- [EXERCISE REQUIREMENTS]:
Only the lines from the start of the data below through the line that contains "bg.inputs['Strength'].default_value = 1.0" are to be copied, exactly and without pictures.

- [DATASET EXCERPT]:

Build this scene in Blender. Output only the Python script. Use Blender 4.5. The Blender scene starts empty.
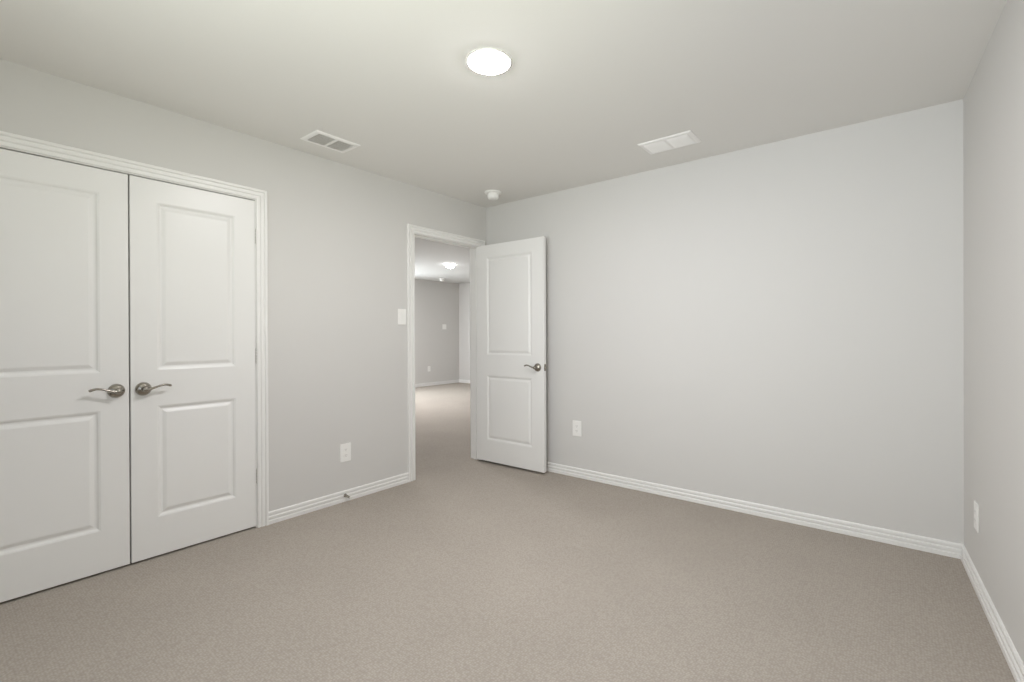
import bpy, bmesh, math
from mathutils import Vector, Matrix

S = bpy.context.scene
COL = S.collection
PI = math.pi

# ------------------------------------------------------------------ camera
def make_camera():
    yaw, pitch, roll = 0.6643, -0.0025, -0.0035
    f_px, px, py = 474.9, 12.87, -4.79
    cy, sy, cp, sp = math.cos(yaw), math.sin(yaw), math.cos(pitch), math.sin(pitch)
    fwd = Vector((-sy * cp, cy * cp, sp))
    r0 = Vector((cy, sy, 0.0))
    u0 = r0.cross(fwd)
    right = r0 * math.cos(roll) + u0 * math.sin(roll)
    up = u0 * math.cos(roll) - r0 * math.sin(roll)
    cd = bpy.data.cameras.new('camera')
    cd.sensor_fit = 'HORIZONTAL'
    cd.sensor_width = 36.0
    cd.lens = f_px / 1024 * 36.0
    cd.shift_x = -px / 1024
    cd.shift_y = py / 1024
    cd.clip_start = 0.02
    co = bpy.data.objects.new('camera', cd)
    m = Matrix((right, up, -fwd)).transposed().to_4x4()
    m.translation = Vector((3.1472, -3.4171, 1.1963))
    co.matrix_world = m
    COL.objects.link(co)
    S.camera = co
make_camera()

# ------------------------------------------------------------------ world, daylight, exposure
S.view_settings.view_transform = 'Standard'
S.view_settings.look = 'None'
S.view_settings.gamma = 1.0
S.view_settings.use_curve_mapping = False
S.view_settings.exposure = 0.01
S.cycles.use_denoising = True
S.cycles.max_bounces = 16
S.cycles.diffuse_bounces = 12
S.cycles.sample_clamp_indirect = 6.0

W = bpy.data.worlds.new('sky')
S.world = W
W.use_nodes = True
bg = W.node_tree.nodes['Background']
bg.inputs['Color'].default_value = (0.72, 0.82, 1.0, 1)
bg.inputs['Strength'].default_value = 1.0

def area(name, loc, direction, sx, sy, power, color, spread=180):
    ld = bpy.data.lights.new(name, 'AREA')
    ld.shape = 'RECTANGLE'
    ld.size, ld.size_y = sx, sy
    ld.energy = power
    ld.color = color
    ld.spread = math.radians(spread)
    lo = bpy.data.objects.new(name, ld)
    lo.location = loc
    lo.rotation_euler = Vector(direction).to_track_quat('-Z', 'Y').to_euler()
    COL.objects.link(lo)
    return lo

P_WIN, P_UP, P_FAR, P_FLASH = 26.0, 22.0, 160.0, 53.0    # light powers
L_LAMP, L_FAR, L_FILL = 298.0, 24.0, 880.0       # lens radiance of the two ceiling lights and an added unseen fill lamp
ROOM_BACK = -4.25                       # wall with the windows, behind the camera
# daylight outside the two windows, and the photographer's flash aimed at the ceiling from beside the camera
area('window_daylight', (2.35, ROOM_BACK - 0.25, 1.50), (0, 1, 0.10), 2.2, 1.5, P_WIN, (0.95, 0.96, 1.0), 100)
area('ground_bounce', (2.35, ROOM_BACK - 0.30, 1.20), (0, 0.80, 0.60), 2.2, 0.9, P_UP, (0.96, 0.98, 0.97), 110)
area('far_room_daylight', (-5.90, 2.0, 1.45), (1, 0.75, 0.08), 1.9, 1.5, P_FAR, (0.93, 0.97, 1.0))
def bounce_flash(loc, target, power, color, angle, blend, radius):
    ld = bpy.data.lights.new('bounce_flash', 'SPOT')
    ld.energy, ld.color = power, color
    ld.spot_size, ld.spot_blend, ld.shadow_soft_size = math.radians(angle), blend, radius
    lo = bpy.data.objects.new('bounce_flash', ld)
    lo.location = loc
    lo.rotation_euler = (Vector(target) - Vector(loc)).to_track_quat('-Z', 'Y').to_euler()
    COL.objects.link(lo)
bounce_flash((2.75, -3.35, 1.20), (1.38, -2.50, 2.44), P_FLASH, (0.97, 1.0, 0.74), 100, 1.0, 0.06)

# ------------------------------------------------------------------ materials
def srgb(r, g, b):
    def l(c):
        c /= 255.0
        return c / 12.92 if c <= 0.04045 else ((c + 0.055) / 1.055) ** 2.4
    return (l(r), l(g), l(b), 1.0)

def mat(name, color, rough=0.5, metal=0.0, spec=0.5, bump=None, mottle=0.0):
    """bump = (scale, strength, distance); mottle = small tonal variation of the material itself."""
    m = bpy.data.materials.new(name)
    m.use_nodes = True
    nt = m.node_tree
    b = nt.nodes['Principled BSDF']
    b.inputs['Base Color'].default_value = color
    b.inputs['Roughness'].default_value = rough
    b.inputs['Metallic'].default_value = metal
    b.inputs['Specular IOR Level'].default_value = spec
    tc = nt.nodes.new('ShaderNodeTexCoord')
    if bump:
        n = nt.nodes.new('ShaderNodeTexNoise')
        n.inputs['Scale'].default_value = bump[0]
        n.inputs['Detail'].default_value = 3.0
        nt.links.new(tc.outputs['Object'], n.inputs['Vector'])
        bp = nt.nodes.new('ShaderNodeBump')
        bp.inputs['Strength'].default_value = bump[1]
        bp.inputs['Distance'].default_value = bump[2]
        nt.links.new(n.outputs['Fac'], bp.inputs['Height'])
        nt.links.new(bp.outputs['Normal'], b.inputs['Normal'])
    if mottle:
        n2 = nt.nodes.new('ShaderNodeTexNoise')
        n2.inputs['Scale'].default_value = 3.0
        n2.inputs['Detail'].default_value = 4.0
        nt.links.new(tc.outputs['Object'], n2.inputs['Vector'])
        mx = nt.nodes.new('ShaderNodeMix')
        mx.data_type = 'RGBA'
        mx.inputs['A'].default_value = tuple(c * (1 - mottle) for c in color[:3]) + (1,)
        mx.inputs['B'].default_value = tuple(min(1, c * (1 + mottle)) for c in color[:3]) + (1,)
        nt.links.new(n2.outputs['Fac'], mx.inputs['Factor'])
        nt.links.new(mx.outputs['Result'], b.inputs['Base Color'])
    return m

def emission_mat(name, color, strength):
    m = bpy.data.materials.new(name)
    m.use_nodes = True
    b = m.node_tree.nodes['Principled BSDF']
    b.inputs['Base Color'].default_value = (0.9, 0.9, 0.88, 1)
    b.inputs['Emission Color'].default_value = color
    b.inputs['Emission Strength'].default_value = strength
    return m

def carpet_mat():
    m = bpy.data.materials.new('loop_pile_carpet')
    m.use_nodes = True
    nt = m.node_tree
    L = nt.links.new
    b = nt.nodes['Principled BSDF']
    b.inputs['Roughness'].default_value = 1.0
    b.inputs['Specular IOR Level'].default_value = 0.05
    tc = nt.nodes.new('ShaderNodeTexCoord')
    vo = nt.nodes.new('ShaderNodeTexVoronoi')       # the loops, in near regular rows
    vo.inputs['Scale'].default_value = 105.0
    vo.inputs['Randomness'].default_value = 0.55
    L(tc.outputs['Object'], vo.inputs['Vector'])
    no = nt.nodes.new('ShaderNodeTexNoise')         # broad wear and pile direction
    no.inputs['Scale'].default_value = 2.2
    no.inputs['Detail'].default_value = 5.0
    L(tc.outputs['Object'], no.inputs['Vector'])
    ramp = nt.nodes.new('ShaderNodeValToRGB')
    ramp.color_ramp.elements[0].position = 0.05
    ramp.color_ramp.elements[0].color = CARPET_LIGHT
    ramp.color_ramp.elements[1].position = 0.75
    ramp.color_ramp.elements[1].color = CARPET_DARK
    L(vo.outputs['Distance'], ramp.inputs['Fac'])
    mx = nt.nodes.new('ShaderNodeMix')
    mx.data_type = 'RGBA'
    mx.blend_type = 'MULTIPLY'
    mx.inputs['Factor'].default_value = 1.0
    r2 = nt.nodes.new('ShaderNodeValToRGB')
    r2.color_ramp.elements[0].position = 0.3
    r2.color_ramp.elements[0].color = (0.95, 0.95, 0.95, 1)
    r2.color_ramp.elements[1].position = 0.7
    r2.color_ramp.elements[1].color = (1, 1, 1, 1)
    L(no.outputs['Fac'], r2.inputs['Fac'])
    L(ramp.outputs['Color'], mx.inputs['A'])
    L(r2.outputs['Color'], mx.inputs['B'])
    L(mx.outputs['Result'], b.inputs['Base Color'])
    bp = nt.nodes.new('ShaderNodeBump')
    bp.invert = True
    bp.inputs['Strength'].default_value = 0.35
    bp.inputs['Distance'].default_value = 0.004
    L(vo.outputs['Distance'], bp.inputs['Height'])
    L(bp.outputs['Normal'], b.inputs['Normal'])
    return m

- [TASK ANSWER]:
Build this scene in Blender. Output only the Python script. Use Blender 4.5. The Blender scene starts empty.
import bpy, bmesh, math
from mathutils import Vector, Matrix

S = bpy.context.scene
COL = S.collection
PI = math.pi

# ------------------------------------------------------------------ camera
def make_camera():
    yaw, pitch, roll = 0.6643, -0.0025, -0.0035
    f_px, px, py = 474.9, 12.87, -4.79
    cy, sy, cp, sp = math.cos(yaw), math.sin(yaw), math.cos(pitch), math.sin(pitch)
    fwd = Vector((-sy * cp, cy * cp, sp))
    r0 = Vector((cy, sy, 0.0))
    u0 = r0.cross(fwd)
    right = r0 * math.cos(roll) + u0 * math.sin(roll)
    up = u0 * math.cos(roll) - r0 * math.sin(roll)
    cd = bpy.data.cameras.new('camera')
    cd.sensor_fit = 'HORIZONTAL'
    cd.sensor_width = 36.0
    cd.lens = f_px / 1024 * 36.0
    cd.shift_x = -px / 1024
    cd.shift_y = py / 1024
    cd.clip_start = 0.02
    co = bpy.data.objects.new('camera', cd)
    m = Matrix((right, up, -fwd)).transposed().to_4x4()
    m.translation = Vector((3.1472, -3.4171, 1.1963))
    co.matrix_world = m
    COL.objects.link(co)
    S.camera = co
make_camera()

# ------------------------------------------------------------------ world, daylight, exposure
S.view_settings.view_transform = 'Standard'
S.view_settings.look = 'None'
S.view_settings.gamma = 1.0
S.view_settings.use_curve_mapping = False
S.view_settings.exposure = 0.01
S.cycles.use_denoising = True
S.cycles.max_bounces = 16
S.cycles.diffuse_bounces = 12
S.cycles.sample_clamp_indirect = 6.0

W = bpy.data.worlds.new('sky')
S.world = W
W.use_nodes = True
bg = W.node_tree.nodes['Background']
bg.inputs['Color'].default_value = (0.72, 0.82, 1.0, 1)
bg.inputs['Strength'].default_value = 1.0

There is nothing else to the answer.